▶ **Task**
Read the records below. Copy each line where the string "this" occurs.

▶ **Record excerpts**
[Begin]

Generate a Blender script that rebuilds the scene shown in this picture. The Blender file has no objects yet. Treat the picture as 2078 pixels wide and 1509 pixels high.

[End]
[Begin]

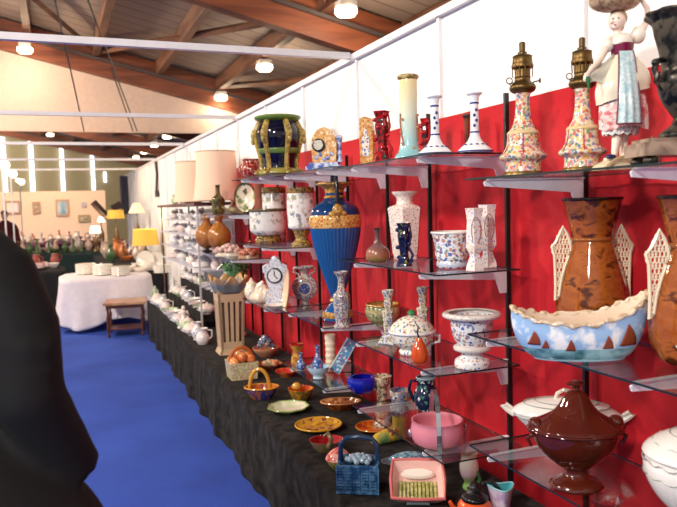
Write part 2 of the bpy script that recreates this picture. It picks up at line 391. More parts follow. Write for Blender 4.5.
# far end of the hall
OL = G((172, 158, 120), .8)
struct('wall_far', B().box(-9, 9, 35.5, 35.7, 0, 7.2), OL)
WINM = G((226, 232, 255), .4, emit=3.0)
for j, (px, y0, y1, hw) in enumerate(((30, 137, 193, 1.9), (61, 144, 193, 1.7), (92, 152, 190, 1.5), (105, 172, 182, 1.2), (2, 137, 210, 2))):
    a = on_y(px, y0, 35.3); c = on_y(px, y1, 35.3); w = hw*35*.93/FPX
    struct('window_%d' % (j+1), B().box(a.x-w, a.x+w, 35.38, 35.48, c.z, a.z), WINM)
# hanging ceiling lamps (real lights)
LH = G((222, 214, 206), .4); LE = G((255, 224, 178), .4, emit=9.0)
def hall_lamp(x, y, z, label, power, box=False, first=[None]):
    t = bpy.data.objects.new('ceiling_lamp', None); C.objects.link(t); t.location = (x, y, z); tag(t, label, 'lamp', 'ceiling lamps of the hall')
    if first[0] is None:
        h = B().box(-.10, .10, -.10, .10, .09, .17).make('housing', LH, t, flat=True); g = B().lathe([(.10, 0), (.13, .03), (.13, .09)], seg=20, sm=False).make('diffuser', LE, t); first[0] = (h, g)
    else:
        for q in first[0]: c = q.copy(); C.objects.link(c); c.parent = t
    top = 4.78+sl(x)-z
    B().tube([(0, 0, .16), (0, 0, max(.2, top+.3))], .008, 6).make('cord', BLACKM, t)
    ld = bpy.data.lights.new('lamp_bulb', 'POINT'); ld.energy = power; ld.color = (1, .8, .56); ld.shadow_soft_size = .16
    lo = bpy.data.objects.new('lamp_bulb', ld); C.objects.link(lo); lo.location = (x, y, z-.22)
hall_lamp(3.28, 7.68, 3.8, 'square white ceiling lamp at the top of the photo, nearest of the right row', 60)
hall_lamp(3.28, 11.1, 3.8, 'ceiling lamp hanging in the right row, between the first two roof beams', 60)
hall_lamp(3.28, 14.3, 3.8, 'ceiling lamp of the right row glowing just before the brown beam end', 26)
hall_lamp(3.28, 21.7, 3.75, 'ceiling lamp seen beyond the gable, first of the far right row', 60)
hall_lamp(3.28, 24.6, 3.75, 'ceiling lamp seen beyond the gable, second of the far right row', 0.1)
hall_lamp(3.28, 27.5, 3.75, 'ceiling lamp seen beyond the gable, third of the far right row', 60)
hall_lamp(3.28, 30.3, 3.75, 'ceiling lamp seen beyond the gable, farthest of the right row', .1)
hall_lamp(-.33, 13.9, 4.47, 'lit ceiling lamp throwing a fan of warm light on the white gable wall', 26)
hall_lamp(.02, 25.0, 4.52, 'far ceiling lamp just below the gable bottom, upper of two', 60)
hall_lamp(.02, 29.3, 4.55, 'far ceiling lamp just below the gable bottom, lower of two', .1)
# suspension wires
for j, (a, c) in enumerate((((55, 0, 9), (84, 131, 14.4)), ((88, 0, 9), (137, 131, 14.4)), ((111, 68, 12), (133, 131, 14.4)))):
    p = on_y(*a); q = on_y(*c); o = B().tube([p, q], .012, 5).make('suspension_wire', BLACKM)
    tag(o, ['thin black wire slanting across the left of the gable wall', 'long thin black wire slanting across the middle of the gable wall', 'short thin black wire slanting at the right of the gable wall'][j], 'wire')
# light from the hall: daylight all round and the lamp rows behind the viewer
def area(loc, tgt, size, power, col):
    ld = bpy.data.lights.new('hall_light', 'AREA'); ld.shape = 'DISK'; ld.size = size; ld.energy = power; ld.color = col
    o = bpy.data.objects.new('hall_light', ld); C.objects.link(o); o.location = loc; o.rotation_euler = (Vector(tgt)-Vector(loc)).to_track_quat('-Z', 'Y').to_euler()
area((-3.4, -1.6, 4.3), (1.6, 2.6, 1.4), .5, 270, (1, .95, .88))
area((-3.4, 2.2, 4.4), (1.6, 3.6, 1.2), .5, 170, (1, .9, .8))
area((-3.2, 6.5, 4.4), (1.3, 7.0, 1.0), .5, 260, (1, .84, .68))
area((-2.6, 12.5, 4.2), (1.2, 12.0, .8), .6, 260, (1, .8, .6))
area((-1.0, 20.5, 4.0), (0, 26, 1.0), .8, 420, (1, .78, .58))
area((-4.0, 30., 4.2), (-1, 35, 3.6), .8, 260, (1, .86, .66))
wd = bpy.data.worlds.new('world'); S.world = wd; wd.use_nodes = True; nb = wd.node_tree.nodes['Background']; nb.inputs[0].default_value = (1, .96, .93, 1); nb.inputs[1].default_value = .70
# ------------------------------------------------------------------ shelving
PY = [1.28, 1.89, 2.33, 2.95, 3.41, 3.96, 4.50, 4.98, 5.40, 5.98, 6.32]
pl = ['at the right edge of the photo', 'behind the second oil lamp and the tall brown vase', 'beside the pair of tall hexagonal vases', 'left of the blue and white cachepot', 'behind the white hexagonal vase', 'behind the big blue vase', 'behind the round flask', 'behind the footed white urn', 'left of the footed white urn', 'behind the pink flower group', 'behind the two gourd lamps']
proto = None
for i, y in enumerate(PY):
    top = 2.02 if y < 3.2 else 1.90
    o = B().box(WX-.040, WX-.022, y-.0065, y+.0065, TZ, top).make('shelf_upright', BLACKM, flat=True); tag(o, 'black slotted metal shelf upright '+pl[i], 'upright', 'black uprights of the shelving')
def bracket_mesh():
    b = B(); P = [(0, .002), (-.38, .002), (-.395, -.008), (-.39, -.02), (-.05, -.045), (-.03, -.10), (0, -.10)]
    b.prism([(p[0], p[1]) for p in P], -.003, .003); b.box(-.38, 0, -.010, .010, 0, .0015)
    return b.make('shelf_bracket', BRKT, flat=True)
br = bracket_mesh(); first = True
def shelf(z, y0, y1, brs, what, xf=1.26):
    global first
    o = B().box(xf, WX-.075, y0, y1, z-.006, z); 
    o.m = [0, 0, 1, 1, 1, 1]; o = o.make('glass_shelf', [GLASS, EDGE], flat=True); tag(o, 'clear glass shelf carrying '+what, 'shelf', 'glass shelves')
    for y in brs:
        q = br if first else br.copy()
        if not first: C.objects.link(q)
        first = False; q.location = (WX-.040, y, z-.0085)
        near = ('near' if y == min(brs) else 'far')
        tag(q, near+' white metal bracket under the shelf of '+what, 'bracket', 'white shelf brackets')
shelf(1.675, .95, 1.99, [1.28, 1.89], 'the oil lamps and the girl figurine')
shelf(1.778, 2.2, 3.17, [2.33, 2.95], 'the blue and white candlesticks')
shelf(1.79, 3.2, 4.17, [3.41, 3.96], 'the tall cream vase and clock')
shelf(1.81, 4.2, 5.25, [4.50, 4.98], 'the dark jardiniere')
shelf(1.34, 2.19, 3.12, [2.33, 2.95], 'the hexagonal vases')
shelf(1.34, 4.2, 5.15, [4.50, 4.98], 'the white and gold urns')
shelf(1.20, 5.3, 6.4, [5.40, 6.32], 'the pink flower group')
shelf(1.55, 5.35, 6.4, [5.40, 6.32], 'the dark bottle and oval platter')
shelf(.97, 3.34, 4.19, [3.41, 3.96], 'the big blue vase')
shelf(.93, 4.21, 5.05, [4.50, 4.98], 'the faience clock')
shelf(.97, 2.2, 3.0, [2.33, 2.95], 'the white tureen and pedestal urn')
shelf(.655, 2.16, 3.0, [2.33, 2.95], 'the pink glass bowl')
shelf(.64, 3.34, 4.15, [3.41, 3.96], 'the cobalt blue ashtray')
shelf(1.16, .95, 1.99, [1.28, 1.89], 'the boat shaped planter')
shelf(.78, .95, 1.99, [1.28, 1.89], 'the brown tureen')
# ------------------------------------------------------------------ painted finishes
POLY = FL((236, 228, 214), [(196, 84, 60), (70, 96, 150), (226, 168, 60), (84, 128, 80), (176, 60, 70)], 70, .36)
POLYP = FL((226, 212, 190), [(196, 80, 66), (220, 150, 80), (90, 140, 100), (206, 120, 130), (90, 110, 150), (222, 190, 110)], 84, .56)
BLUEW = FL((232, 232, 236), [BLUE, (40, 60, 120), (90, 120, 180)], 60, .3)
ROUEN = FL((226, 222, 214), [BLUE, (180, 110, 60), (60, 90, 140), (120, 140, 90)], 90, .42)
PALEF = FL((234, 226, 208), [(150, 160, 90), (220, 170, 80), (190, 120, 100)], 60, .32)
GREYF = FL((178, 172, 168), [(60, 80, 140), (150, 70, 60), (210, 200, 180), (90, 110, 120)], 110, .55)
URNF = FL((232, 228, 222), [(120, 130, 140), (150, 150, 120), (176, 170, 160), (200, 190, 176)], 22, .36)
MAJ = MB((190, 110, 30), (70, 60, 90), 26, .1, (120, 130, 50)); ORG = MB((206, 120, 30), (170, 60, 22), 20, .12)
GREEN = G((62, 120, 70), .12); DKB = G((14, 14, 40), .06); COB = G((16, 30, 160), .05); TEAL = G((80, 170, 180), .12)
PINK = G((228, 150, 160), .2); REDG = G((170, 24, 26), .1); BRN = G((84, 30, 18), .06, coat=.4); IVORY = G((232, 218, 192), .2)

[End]

▶ **The completed task**
Generate a Blender script that rebuilds the scene shown in this picture. The Blender file has no objects yet. Treat the picture as 2078 pixels wide and 1509 pixels high.
Write part 2 of the bpy script that recreates this picture. It picks up at line 391. More parts follow. Write for Blender 4.5.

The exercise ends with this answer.